__EXERCISE DIRECTIONS__: The lines to return are those from the one containing "The Blender Python" down to the one containing "tag(kbuild(b, 'trim_1', M['frame_white']), 'white", inclusive; return them exactly and nothing else.
##### GIVEN DATA
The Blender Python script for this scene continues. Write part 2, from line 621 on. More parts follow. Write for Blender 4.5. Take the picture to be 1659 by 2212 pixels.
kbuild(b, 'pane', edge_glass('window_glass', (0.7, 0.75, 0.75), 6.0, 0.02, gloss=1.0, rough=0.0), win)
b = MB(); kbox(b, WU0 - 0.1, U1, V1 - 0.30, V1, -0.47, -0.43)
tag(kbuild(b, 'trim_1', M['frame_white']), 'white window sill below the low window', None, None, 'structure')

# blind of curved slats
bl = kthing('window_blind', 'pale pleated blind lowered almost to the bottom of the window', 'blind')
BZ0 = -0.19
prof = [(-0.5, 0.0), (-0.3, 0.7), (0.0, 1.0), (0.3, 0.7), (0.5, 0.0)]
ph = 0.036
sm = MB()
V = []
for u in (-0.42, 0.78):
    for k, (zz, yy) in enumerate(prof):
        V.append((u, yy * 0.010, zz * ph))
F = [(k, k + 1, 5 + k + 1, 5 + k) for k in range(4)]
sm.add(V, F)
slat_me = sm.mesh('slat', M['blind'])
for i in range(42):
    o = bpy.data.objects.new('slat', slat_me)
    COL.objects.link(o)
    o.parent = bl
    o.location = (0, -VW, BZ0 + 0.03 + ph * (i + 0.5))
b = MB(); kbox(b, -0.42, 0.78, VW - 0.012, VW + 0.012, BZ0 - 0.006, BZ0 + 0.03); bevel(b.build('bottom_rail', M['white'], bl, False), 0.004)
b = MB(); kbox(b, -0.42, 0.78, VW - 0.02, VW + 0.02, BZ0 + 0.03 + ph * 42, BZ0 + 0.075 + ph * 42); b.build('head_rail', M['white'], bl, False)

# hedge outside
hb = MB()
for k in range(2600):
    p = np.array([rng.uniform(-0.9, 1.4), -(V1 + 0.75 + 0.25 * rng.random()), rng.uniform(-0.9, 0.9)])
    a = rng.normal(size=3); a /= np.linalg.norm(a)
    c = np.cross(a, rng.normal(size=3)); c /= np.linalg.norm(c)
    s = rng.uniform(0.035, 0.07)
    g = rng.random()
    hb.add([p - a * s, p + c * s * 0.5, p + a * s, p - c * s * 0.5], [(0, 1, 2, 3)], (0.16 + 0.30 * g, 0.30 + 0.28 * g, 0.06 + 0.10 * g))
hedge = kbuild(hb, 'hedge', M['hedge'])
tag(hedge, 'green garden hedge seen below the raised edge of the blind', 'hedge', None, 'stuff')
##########
##### GIVEN DATA
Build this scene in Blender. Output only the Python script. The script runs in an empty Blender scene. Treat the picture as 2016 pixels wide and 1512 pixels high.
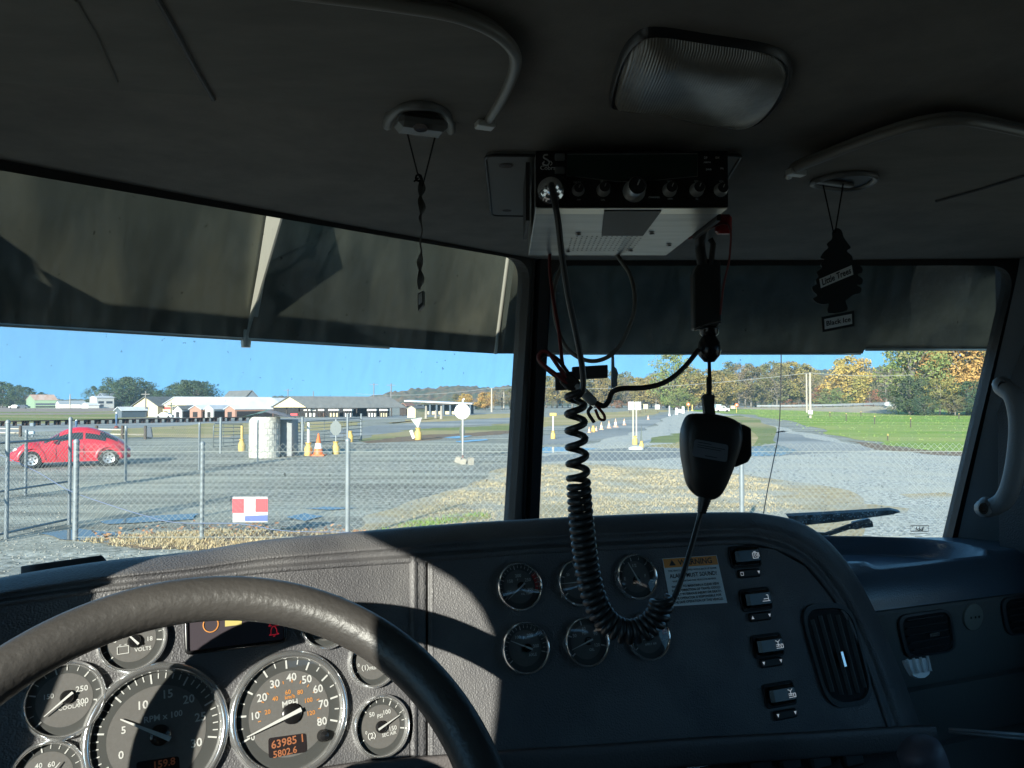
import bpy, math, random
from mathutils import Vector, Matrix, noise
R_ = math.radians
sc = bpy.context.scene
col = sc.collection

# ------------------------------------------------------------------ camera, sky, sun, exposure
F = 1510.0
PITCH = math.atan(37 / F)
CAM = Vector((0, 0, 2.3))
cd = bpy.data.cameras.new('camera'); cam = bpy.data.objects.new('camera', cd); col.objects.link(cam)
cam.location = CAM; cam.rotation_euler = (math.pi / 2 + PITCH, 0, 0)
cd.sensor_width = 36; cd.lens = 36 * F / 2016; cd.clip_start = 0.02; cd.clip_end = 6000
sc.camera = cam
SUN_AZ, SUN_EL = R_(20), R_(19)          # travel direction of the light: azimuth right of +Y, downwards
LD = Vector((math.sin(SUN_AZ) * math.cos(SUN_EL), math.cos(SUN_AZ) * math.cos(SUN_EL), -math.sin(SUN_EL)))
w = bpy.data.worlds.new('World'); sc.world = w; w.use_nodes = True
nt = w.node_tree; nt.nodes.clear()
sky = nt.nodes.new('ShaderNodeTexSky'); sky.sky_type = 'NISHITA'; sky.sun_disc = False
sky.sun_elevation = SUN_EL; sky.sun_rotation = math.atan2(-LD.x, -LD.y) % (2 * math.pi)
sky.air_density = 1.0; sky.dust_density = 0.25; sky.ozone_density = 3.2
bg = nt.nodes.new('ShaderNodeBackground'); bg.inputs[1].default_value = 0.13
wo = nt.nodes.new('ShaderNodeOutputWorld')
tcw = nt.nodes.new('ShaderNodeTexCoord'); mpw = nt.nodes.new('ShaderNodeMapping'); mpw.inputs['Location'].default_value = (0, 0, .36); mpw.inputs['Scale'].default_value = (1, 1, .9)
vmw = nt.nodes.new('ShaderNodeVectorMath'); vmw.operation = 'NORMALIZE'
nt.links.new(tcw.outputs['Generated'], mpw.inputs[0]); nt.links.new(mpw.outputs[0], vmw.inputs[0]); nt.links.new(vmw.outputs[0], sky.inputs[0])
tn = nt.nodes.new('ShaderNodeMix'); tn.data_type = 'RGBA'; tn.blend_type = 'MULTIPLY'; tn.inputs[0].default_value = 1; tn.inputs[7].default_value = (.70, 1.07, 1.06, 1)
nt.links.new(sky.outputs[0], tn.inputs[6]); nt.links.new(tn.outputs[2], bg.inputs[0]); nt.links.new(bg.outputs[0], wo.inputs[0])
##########
__COMPLETE OUTPUT__:
The Blender Python script for this scene continues. Write part 2, from line 621 on. More parts follow. Write for Blender 4.5. Take the picture to be 1659 by 2212 pixels.
kbuild(b, 'pane', edge_glass('window_glass', (0.7, 0.75, 0.75), 6.0, 0.02, gloss=1.0, rough=0.0), win)
b = MB(); kbox(b, WU0 - 0.1, U1, V1 - 0.30, V1, -0.47, -0.43)
tag(kbuild(b, 'trim_1', M['frame_white']), 'white window sill below the low window', None, None, 'structure')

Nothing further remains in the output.